Because Section 129a applies explicitly to groups and not to individuals, the authorities have gone to considerable lengths to portray Holm and his scholarly colleagues as guilty by association. Indeed, most of the charges against them focus on the actions of others. One academic, Matthias B., is accused of using “phrases and key words,” including the word “gentrification,” that echo the terminology used by the antimilitarist activists accused of arson, and further, of writing “sophisticated texts” and having access to a research library. For the federal prosecutor, this demonstrates the potential for these academics to act as intellectual leaders of the “terrorist group.” Another is accused of having met with the three alleged members of the militant group, and a third is under suspicion for having some of their phone numbers in his phone book.

Holm’s alleged crimes are that he had “close contacts” with the three charged academics and possibly others; participated in the “extreme left-wing” protest against the 2007 Heiligendamm G-8 economic summit, which the German government attempted to disrupt with pre-emptive riot-squad raids in May; and that he “intentionally” left his cellphone at home before a meeting.

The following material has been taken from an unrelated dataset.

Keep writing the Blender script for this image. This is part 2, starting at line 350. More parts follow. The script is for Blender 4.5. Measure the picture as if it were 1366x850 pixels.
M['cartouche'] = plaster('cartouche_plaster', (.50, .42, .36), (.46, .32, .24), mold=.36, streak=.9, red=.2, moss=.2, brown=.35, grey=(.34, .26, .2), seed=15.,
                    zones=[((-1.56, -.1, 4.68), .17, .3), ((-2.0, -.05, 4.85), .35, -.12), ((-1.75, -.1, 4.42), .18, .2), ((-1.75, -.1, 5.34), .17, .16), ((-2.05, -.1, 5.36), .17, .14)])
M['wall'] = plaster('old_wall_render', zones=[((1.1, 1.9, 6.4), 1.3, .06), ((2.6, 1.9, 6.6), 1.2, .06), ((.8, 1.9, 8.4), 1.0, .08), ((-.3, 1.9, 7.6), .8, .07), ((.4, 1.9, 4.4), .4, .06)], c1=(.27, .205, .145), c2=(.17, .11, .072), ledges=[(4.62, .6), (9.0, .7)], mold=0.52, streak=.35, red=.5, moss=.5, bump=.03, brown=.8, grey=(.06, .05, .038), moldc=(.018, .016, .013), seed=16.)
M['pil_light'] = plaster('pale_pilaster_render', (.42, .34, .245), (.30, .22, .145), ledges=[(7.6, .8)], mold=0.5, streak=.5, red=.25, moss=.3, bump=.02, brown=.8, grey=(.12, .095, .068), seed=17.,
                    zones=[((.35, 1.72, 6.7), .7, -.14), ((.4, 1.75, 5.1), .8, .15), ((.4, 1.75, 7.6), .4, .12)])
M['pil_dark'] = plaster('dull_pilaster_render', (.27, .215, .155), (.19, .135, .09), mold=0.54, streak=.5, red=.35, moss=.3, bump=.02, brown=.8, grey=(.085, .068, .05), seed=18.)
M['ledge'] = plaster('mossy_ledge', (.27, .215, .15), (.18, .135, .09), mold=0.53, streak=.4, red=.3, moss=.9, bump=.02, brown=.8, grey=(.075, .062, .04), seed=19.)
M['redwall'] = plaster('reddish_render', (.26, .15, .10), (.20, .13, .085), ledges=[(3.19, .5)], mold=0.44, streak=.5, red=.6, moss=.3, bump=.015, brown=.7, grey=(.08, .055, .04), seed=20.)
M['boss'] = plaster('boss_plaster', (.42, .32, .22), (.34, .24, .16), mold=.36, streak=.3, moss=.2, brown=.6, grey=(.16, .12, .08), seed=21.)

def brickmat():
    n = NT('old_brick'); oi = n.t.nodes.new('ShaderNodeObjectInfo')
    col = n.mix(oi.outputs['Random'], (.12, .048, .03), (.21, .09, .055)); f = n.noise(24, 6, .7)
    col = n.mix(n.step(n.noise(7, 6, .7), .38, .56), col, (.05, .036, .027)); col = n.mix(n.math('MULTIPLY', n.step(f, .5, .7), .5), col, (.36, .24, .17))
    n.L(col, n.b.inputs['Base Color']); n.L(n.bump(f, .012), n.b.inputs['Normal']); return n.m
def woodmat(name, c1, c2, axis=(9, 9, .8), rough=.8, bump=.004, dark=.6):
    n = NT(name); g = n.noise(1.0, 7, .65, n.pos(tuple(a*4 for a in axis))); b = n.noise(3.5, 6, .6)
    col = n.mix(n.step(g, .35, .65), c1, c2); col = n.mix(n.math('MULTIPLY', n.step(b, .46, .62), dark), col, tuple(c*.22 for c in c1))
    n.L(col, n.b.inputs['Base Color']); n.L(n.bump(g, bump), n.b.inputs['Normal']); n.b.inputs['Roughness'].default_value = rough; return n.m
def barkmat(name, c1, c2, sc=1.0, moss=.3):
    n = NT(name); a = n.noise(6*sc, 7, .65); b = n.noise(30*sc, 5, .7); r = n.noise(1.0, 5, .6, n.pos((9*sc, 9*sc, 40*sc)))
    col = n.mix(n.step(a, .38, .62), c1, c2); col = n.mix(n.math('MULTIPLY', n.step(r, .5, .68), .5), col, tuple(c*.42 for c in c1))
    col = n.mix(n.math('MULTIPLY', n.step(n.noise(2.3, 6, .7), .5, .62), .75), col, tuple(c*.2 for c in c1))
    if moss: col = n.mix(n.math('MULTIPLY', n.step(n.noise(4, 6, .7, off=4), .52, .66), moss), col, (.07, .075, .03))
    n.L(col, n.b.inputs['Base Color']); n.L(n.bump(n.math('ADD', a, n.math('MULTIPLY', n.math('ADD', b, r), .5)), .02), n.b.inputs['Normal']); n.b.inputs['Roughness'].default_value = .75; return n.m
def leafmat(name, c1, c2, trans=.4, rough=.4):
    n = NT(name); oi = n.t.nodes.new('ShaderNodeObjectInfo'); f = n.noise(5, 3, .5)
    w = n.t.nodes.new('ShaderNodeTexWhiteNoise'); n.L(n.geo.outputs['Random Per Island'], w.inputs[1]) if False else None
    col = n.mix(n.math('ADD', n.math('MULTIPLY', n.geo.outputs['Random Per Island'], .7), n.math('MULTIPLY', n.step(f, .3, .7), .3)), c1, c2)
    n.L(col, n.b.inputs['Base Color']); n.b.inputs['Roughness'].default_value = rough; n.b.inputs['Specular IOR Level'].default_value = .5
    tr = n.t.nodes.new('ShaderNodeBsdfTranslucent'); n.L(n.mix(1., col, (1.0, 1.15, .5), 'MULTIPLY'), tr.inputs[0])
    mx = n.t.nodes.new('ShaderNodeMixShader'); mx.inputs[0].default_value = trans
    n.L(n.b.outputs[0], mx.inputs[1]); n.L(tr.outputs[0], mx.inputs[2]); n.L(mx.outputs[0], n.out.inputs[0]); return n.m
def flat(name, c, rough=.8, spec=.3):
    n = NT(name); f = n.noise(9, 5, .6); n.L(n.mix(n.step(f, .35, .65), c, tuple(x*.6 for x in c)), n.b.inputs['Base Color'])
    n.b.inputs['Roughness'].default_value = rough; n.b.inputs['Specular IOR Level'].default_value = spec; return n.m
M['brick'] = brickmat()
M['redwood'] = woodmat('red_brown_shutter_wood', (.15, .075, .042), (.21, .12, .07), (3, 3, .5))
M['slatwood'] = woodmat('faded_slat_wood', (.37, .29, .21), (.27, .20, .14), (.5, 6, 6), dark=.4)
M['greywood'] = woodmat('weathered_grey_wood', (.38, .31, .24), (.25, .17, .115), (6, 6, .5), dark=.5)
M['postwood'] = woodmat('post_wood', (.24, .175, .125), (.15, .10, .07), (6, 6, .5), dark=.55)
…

In a Kafkaesque touch, his lack of a cellphone–hindering the efforts of German authorities to track him–is deemed “conspiratorial behavior.” The authorities also cited Holm’s frequent use of the terms “gentrification” and “inequality” in his work as pointing to his alliance with the militant group. What’s shocking is that the German government feels empowered to invoke the content of research as evidence of terrorism. As one open letter from German and international scholars protesting the case argues, “critical research, in particular research linked with political engagement, is turned into ‘terrorism.'”

Opposition to these ludicrous charges, which reflect a certain desperation among German authorities to mount successful prosecutions in the war on terror, is building. Protests exploded almost immediately, with demonstrations in Berlin and elsewhere in Germany in August. A wide Coalition for the Immediate End to the Section 129a Proceedings has been formed, and the German Green Party has vowed to raise the issue in the Bundestag. More than 3,000 urban scholars from universities and academic organizations around the world, together with activists and organizers, have signed open letters protesting the arrests and demanding the repeal of Section 129a (see A strongly worded resolution was passed at the American Sociological Association’s annual meeting in New York in mid-August; a protest was lodged by the International Critical Geography Group; and another letter of protest was issued by a recent gathering of international urban scholars in Vancouver. Two Britain-based US academics have described the charges and incarcerations as “Guantánamo in Germany.” The German government initially refused to comment on the case, but there is some sign that the international protests are having an effect. After more than three weeks in jail, Holm was released on bail, and the federal court, clearly skeptical of the grounds for terrorism charges, rejected at least temporarily the prosecutor’s attempts to return him to jail. Still, all the charges remain in place against the seven accused.

If this case is any guide, Section 129a effectively establishes guilt by association. It is a gift from the past to an increasingly intolerant German state. But Germany is hardly alone. The United States has recently seen multiple prosecutions of nonviolent activists and assorted innocents caught in the wrong place at the wrong time, and the British government recently threatened to use antiterrorist legislation against Heathrow climate change activists. In these cases, the threat of “terrorism” is invoked to justify a crackdown on legitimate opposition to government policies. How else are we to interpret secret police snarling about the word “gentrification”? The disturbing precedent emerging from Germany is that people’s writings, research and scholarly work–not to mention their cellphone abstinence–can and will be used as evidence against them. If the German state gets away with it, an international precedent will have been set, and a new chill will be felt by dissenters the world over.